The Detective (Bruce Dern) has a real itch to nail the Driver, but he can’t get the goods on him. The Detective thinks he’s got an eyewitness, but when a woman known as the Player (Isabelle Adjani) sees the Driver in a line-up, she simply states, “It’s not him.”


Of course there’s more to this scenario and we soon learn why. (The Studio Canal Blu-ray as well as the Twilight Time release includes an alternate opening to the film that explains why right up front, but you’ll want to watch that extra only after you’ve seen the entire film.) There aren’t many secrets in The Driver and this one doesn’t stay a secret for very long.



But besides the great car chases (which are truly great), why would you want to see The Driver? Many critics dismissed the film as a typical action flick, and even Roger Ebert panned the film, stating that anytime you’ve got characters with no names, but rather functions, you’re watching a story of symbols instead of characters.



That may be true, but one of the main reasons to watch The Driver is to see Bruce Dern in his prime. Yes, O’Neal is very good as the stoic driver and Adjani is effective as the icy Player, but Dern does what Dern does best – he makes you want to take him down a few pegs, if not all the way to the concrete. The Detective is good at his job, but he’s so full of himself, you just want to slap him. As the film opens, he gets a new partner (Matt Clark) whom the Detective constantly belittles and tries to intimidate. He pushes people around and demands that everything goes his way. Most of all, he hates the Driver for constantly eluding him, calling him a “cowboy,” which almost turns the film into a western transplanted to the L.A. streets. The Driver contains several little scenes of cat-and-mouse before we reach the final showdown and we know that if one of these characters slips up just a little, it’ll all be over.


One of the best scenes in the film shows a group of thugs who want to hire the Driver for an upcoming job. They pull up inside an abandoned parking garage in a ridiculous-looking flaming orange Mercedes, get out of the car, surround the Driver and ask him how good he really is. “Get in,” the Driver says and proceeds to give them a ride they’ll never forget.



I remember seeing the TV spots for The Driver when I was a kid, too young to see an R-rated movie in the theaters, but renting it on VHS as soon as it was available. I remember not being disappointed in the chase scenes (which are still spectacular over 40 years later), but expecting a bit more from the characters. Of course at the time, I had no idea what film noir (or, if you will, neo-noir) was. Regardless, the film does, as Ebert suggests, contain probably too much symbolism and too thick a layer of existentialism. It would all seem rather silly if not for the great performances and the great action sequences. Maybe Hill is asking – although asking briefly – questions about what seems to be a meaningless existence for all the characters concerned, that ultimately nothing matters except living in the moment. Or maybe not.
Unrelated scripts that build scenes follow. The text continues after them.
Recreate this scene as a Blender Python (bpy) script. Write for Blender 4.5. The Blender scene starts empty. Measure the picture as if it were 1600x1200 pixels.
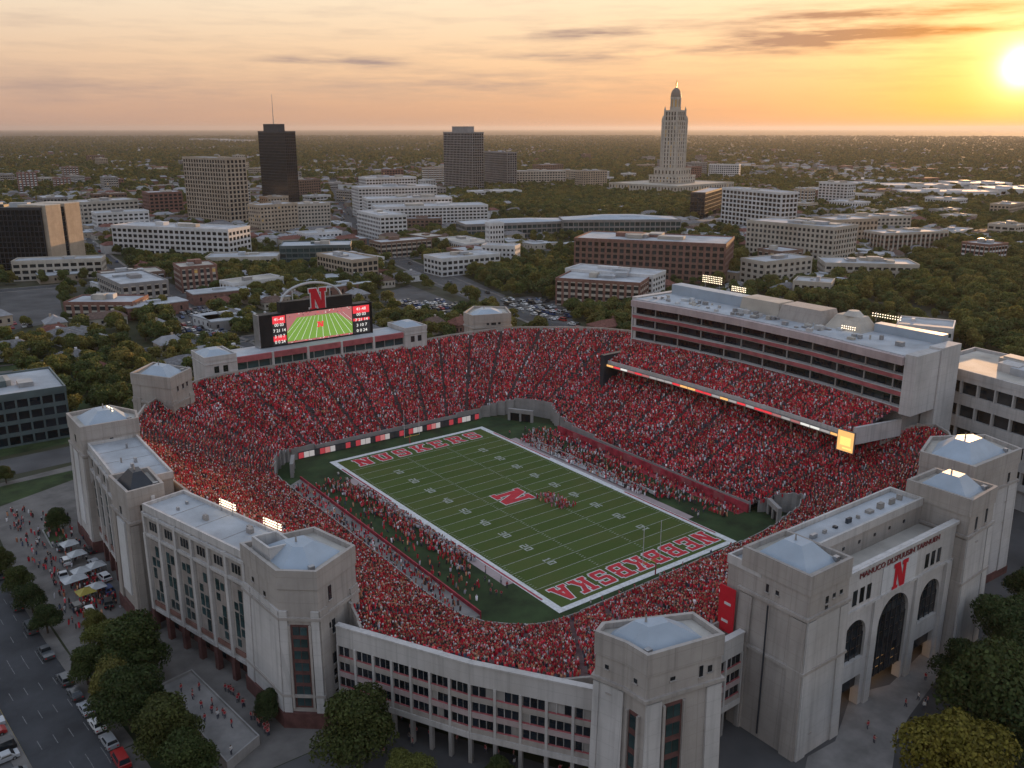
import bpy, bmesh, math, random
import numpy as np
from mathutils import Matrix, Vector
random.seed(7); rng = np.random.default_rng(7)
S = bpy.context.scene; COL = S.collection

# ------------------------------------------------------------------ camera
FPX, PITCH, YAW = 1393.18, 0.279284, -0.640494
CAM = np.array([-140.225, -188.382, 100.979])
_cp, _sp = math.cos(PITCH), math.sin(PITCH)
CF = np.array([-math.sin(YAW)*_cp, math.cos(YAW)*_cp, -_sp])
CR = np.array([math.cos(YAW), math.sin(YAW), 0.0]); CU = np.cross(CR, CF)
cd = bpy.data.cameras.new('camera'); cam = bpy.data.objects.new('camera', cd); COL.objects.link(cam)
cd.sensor_fit = 'HORIZONTAL'; cd.sensor_width = 36; cd.lens = FPX/1600*36
cd.clip_start = 1; cd.clip_end = 300000
cam.matrix_world = Matrix(((CR[0], CU[0], -CF[0], CAM[0]), (CR[1], CU[1], -CF[1], CAM[1]), (CR[2], CU[2], -CF[2], CAM[2]), (0, 0, 0, 1)))
S.camera = cam
def G(u, v, z=0.0):
    """world point at height z seen at photo position (u, v)"""
    d = CF*FPX + CR*(u-800) + CU*(600-v); t = (z-CAM[2])/d[2]; return CAM + d*t
def PX(p):
    d = np.asarray(p, float)-CAM; w = d@CF; return 800+FPX*(d@CR)/w, 600-FPX*(d@CU)/w
def HT(u, vb, vt):
    b = G(u, vb); lo, hi = 0, 500
    for _ in range(40):
        m = (lo+hi)/2
        if PX((b[0], b[1], m))[1] > vt: lo = m
        else: hi = m
    return b, lo

# ------------------------------------------------------------------ world, sun, exposure
SUN = np.array([0.9056, 0.4205, 0.0552]); SUN_EL = math.asin(SUN[2]); SUN_AZ = math.atan2(SUN[0], SUN[1])
W = bpy.data.worlds.new('World'); S.world = W; W.use_nodes = True
nt = W.node_tree; nt.nodes.clear()
class NT:
    def __init__(s, t): s.t = t
    def n(s, typ, **kw):
        x = s.t.nodes.new(typ)
        for k, v in kw.items():
            if hasattr(x, k): setattr(x, k, v)
        return x
    def l(s, a, b): s.t.links.new(a, b)
    def put(s, inp, v):
        if hasattr(v, 'is_output') or isinstance(v, bpy.types.NodeSocket): s.l(v, inp)
        else: inp.default_value = v
    def math(s, op, a, b=None, c=None, clamp=False):
        x = s.n('ShaderNodeMath', operation=op, use_clamp=clamp)
        for i, v in enumerate((a, b, c)):
            if v is not None: s.put(x.inputs[i], v)
        return x.outputs[0]
    def dot(s, a, v):
        x = s.n('ShaderNodeVectorMath', operation='DOT_PRODUCT'); s.l(a, x.inputs[0]); x.inputs[1].default_value = v; return x.outputs['Value']
    def mix(s, f, a, b, mode='MIX'):
        x = s.n('ShaderNodeMix', data_type='RGBA', blend_type=mode); x.clamp_factor = True
        s.put(x.inputs[0], f); s.put(x.inputs[6], a); s.put(x.inputs[7], b); return x.outputs[2]
    def ramp(s, f, stops, interp='LINEAR'):
        x = s.n('ShaderNodeValToRGB'); r = x.color_ramp; r.interpolation = interp
        while len(r.elements) < len(stops): r.elements.new(0.5)
        for e, (p, c) in zip(r.elements, stops): e.position = p; e.color = c if len(c) == 4 else (*c, 1)
        s.l(f, x.inputs[0]); return x.outputs[0]
    def noise(s, vec, scale, detail=3, rough=.55, dim='3D'):
        x = s.n('ShaderNodeTexNoise', noise_dimensions=dim); x.inputs['Scale'].default_value = scale
        x.inputs['Detail'].default_value = detail; x.inputs['Roughness'].default_value = rough
        if vec is not None: s.l(vec, x.inputs['Vector'])
        return x.outputs[0]
def build_sky():
    q = NT(nt)
    tc = q.n('ShaderNodeTexCoord').outputs['Generated']
    nm = q.n('ShaderNodeVectorMath', operation='NORMALIZE'); q.l(tc, nm.inputs[0]); d = nm.outputs[0]
    z = q.dot(d, (0, 0, 1)); el = q.math('MULTIPLY', q.math('ARCSINE', z), 57.2958)
    rt, fw = q.dot(d, (CR[0], CR[1], 0)), q.dot(d, (-math.sin(YAW), math.cos(YAW), 0))
    az = q.math('MULTIPLY', q.math('ARCTAN2', rt, fw), 57.2958)          # degrees from a fixed heading
    ns = q.n('ShaderNodeTexSky', sky_type='NISHITA', sun_disc=False)
    ns.sun_elevation = SUN_EL; ns.sun_rotation = SUN_AZ; ns.altitude = 300; ns.air_density = 1.0; ns.dust_density = 2.0
    # evening gradient by elevation
    e = q.math('DIVIDE', q.math('MAXIMUM', el, 0.0), 90.0)
    warm = q.ramp(e, [(0, (.56, .29, .175)), (.016, (.68, .38, .22)), (.045, (.88, .57, .33)), (.09, (.93, .75, .52)), (.17, (.72, .68, .65)), (.45, (.53, .59, .69)), (1, (.42, .51, .67))])
    cool = q.ramp(e, [(0, (.36, .29, .28)), (.016, (.43, .34, .32)), (.045, (.56, .45, .39)), (.09, (.74, .66, .57)), (.17, (.60, .63, .68)), (.45, (.50, .58, .72)), (1, (.42, .51, .67))])
    sh = q.dot(d, (SUN[0], SUN[1], 0))
    grad = q.mix(q.math('MULTIPLY_ADD', sh, .95, .04, clamp=True), cool, warm)
    east = q.math('MULTIPLY_ADD', sh, .04, .96)
    sc = q.n('ShaderNodeVectorMath', operation='SCALE'); q.l(grad, sc.inputs[0]); q.l(east, sc.inputs['Scale']); grad = sc.outputs[0]
    n2 = q.n('ShaderNodeVectorMath', operation='SCALE'); q.l(ns.outputs[0], n2.inputs[0]); n2.inputs['Scale'].default_value = .012
    base = q.n('ShaderNodeVectorMath', operation='ADD'); q.l(grad, base.inputs[0]); q.l(n2.outputs[0], base.inputs[1]); base = base.outputs[0]
    # clouds
    cv = q.n('ShaderNodeCombineXYZ'); q.l(q.math('MULTIPLY', az, .16), cv.inputs[0]); q.l(q.math('MULTIPLY', el, 1.5), cv.inputs[1])
    nz = q.noise(cv.outputs[0], 1.0, 4, .62)
    tot = None
    for u, v, a, b, k in [(1320, 34, 200, 11, 1.0), (1245, 66, 130, 17, 1.0), (920, 61, 95, 8, .95), (575, 101, 60, 9, 1.0), (478, 100, 45, 5, .9), (900, 95, 110, 6, .75),
                          (1100, 82, 180, 11, .6), (760, 134, 240, 18, .5), (190, 140, 210, 24, .5), (1420, 56, 220, 7, .75)]:
        a0, e0 = math.degrees(math.atan((u-800)/FPX)), math.degrees(math.atan((200-v)/FPX*.96*math.cos(math.atan((u-800)/FPX))))
        aw, ew = math.degrees(a/FPX), math.degrees(b/FPX)
        x = q.math('MULTIPLY', q.math('SUBTRACT', az, a0), 1/aw); y = q.math('MULTIPLY', q.math('SUBTRACT', el, e0), 1/ew)
        r = q.math('ADD', q.math('MULTIPLY', x, x), q.math('MULTIPLY', y, y))
        g = q.math('MULTIPLY', q.math('EXPONENT', q.math('MULTIPLY', r, -1.0)), k)
        tot = g if tot is None else q.math('ADD', tot, g)
    wide = q.math('MULTIPLY', q.math('SUBTRACT', nz, .47), 1.7)
    # thin streaks carry on round the whole horizon
    band = q.math('EXPONENT', q.math('MULTIPLY', q.math('POWER', q.math('MULTIPLY', q.math('SUBTRACT', el, 5.0), .22), 2.0), -1.0))
    den = q.math('ADD', q.math('MULTIPLY', tot, q.math('MULTIPLY_ADD', nz, 3.0, -.85)), q.math('MULTIPLY', q.math('MULTIPLY', band, wide), .62), clamp=True)
    sd = q.math('MAXIMUM', q.dot(d, tuple(SUN)), 0.0)
    cl = q.mix(q.math('POWER', sd, 22.0), (.36, .265, .24, 1), (.47, .29, .18, 1))
    base = q.mix(q.math('MULTIPLY', den, .92), base, cl)
    # light round the sun
    for n_, col in ((9000.0, (4, 3.1, 2.0)), (1500.0, (.80, .50, .24)), (170.0, (.20, .02, -.08)), (22.0, (.07, -.045, -.085)), ):
        s_ = q.n('ShaderNodeVectorMath', operation='SCALE'); s_.inputs[0].default_value = col; q.l(q.math('POWER', sd, n_), s_.inputs['Scale'])
        ad = q.n('ShaderNodeVectorMath', operation='ADD'); q.l(base, ad.inputs[0]); q.l(s_.outputs[0], ad.inputs[1]); base = ad.outputs[0]
    mx = q.n('ShaderNodeVectorMath', operation='MAXIMUM'); q.l(base, mx.inputs[0]); mx.inputs[1].default_value = (.01, .01, .01)
    bg = q.n('ShaderNodeBackground'); q.l(mx.outputs[0], bg.inputs[0]); bg.inputs[1].default_value = .95
    o = q.n('ShaderNodeOutputWorld'); q.l(bg.outputs[0], o.inputs[0])
build_sky()
W.cycles.sampling_method = 'MANUAL'; W.cycles.sample_map_resolution = 512
sl = bpy.data.lights.new('sun', 'SUN'); sl.energy = 5.0; sl.angle = math.radians(.6); sl.color = (1, .56, .25)
so = bpy.data.objects.new('sun', sl); COL.objects.link(so)
so.rotation_euler = Vector(-SUN).to_track_quat('-Z', 'Y').to_euler()
vs = S.view_settings; vs.view_transform = 'Standard'; vs.look = 'None'; vs.gamma = 1; vs.exposure = 0.24
S.cycles.max_bounces = 4; S.cycles.diffuse_bounces = 2; S.cycles.glossy_bounces = 2; S.cycles.transmission_bounces = 2; S.cycles.volume_bounces = 0; S.cycles.transparent_max_bounces = 4
S.cycles.use_denoising = True; S.cycles.use_adaptive_sampling = True; S.cycles.adaptive_threshold = .02; S.cycles.caustics_reflective = False; S.cycles.caustics_refractive = False

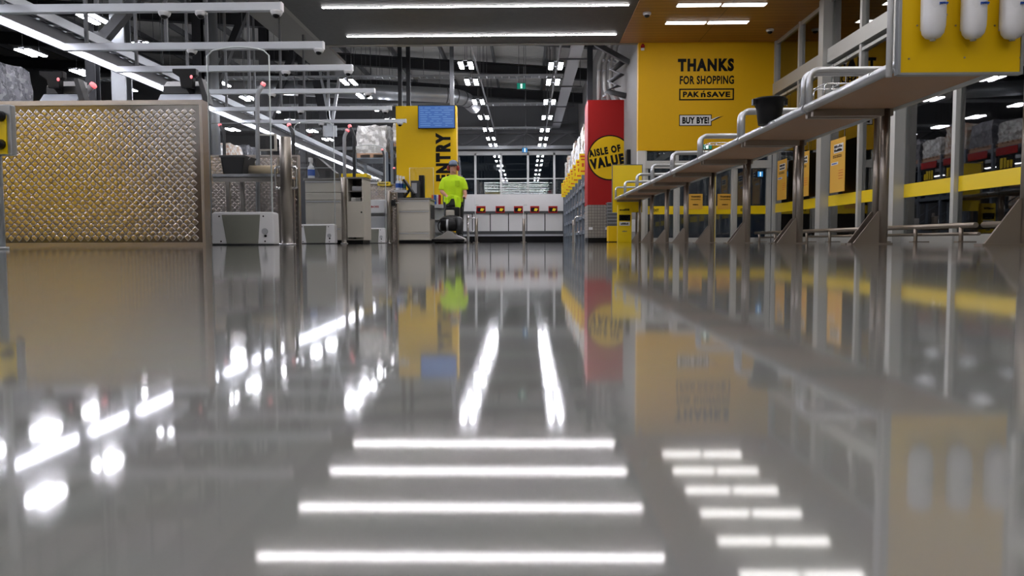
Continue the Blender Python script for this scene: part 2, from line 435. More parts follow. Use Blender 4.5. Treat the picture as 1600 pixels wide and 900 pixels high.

Maybe the whole film is just a wink and a nod to a whole legion of film noir fans.


Including his feature debut Hard Times (1975), Walter Hill directed a string of movies in the 70s that were, if not exactly hits, then at least cult favorites, including The Driver and continuing with The Warriors (1979), The Long Riders (1980) – a western featuring four sets of actual brothers playing four sets of historical brothers – and Southern Comfort (1981). Hill hit it big in 1982 with the Eddie Murphy/Nick Nolte blockbuster 48 Hrs. and a sequel Another 48 Hrs. in 1990. Hill certainly knows how to direct smart action pictures that always give you more than you bargained for. With The Driver, however, less is more and less has never been more exciting.


The Twilight Time Blu-ray is out of print and going for extraordinary prices, but the Region B StudioCanal Blu-ray is still available and looks fantastic. I can't vouch for the 20th Century Fox DVD, but that might be your fastest, cheapest option.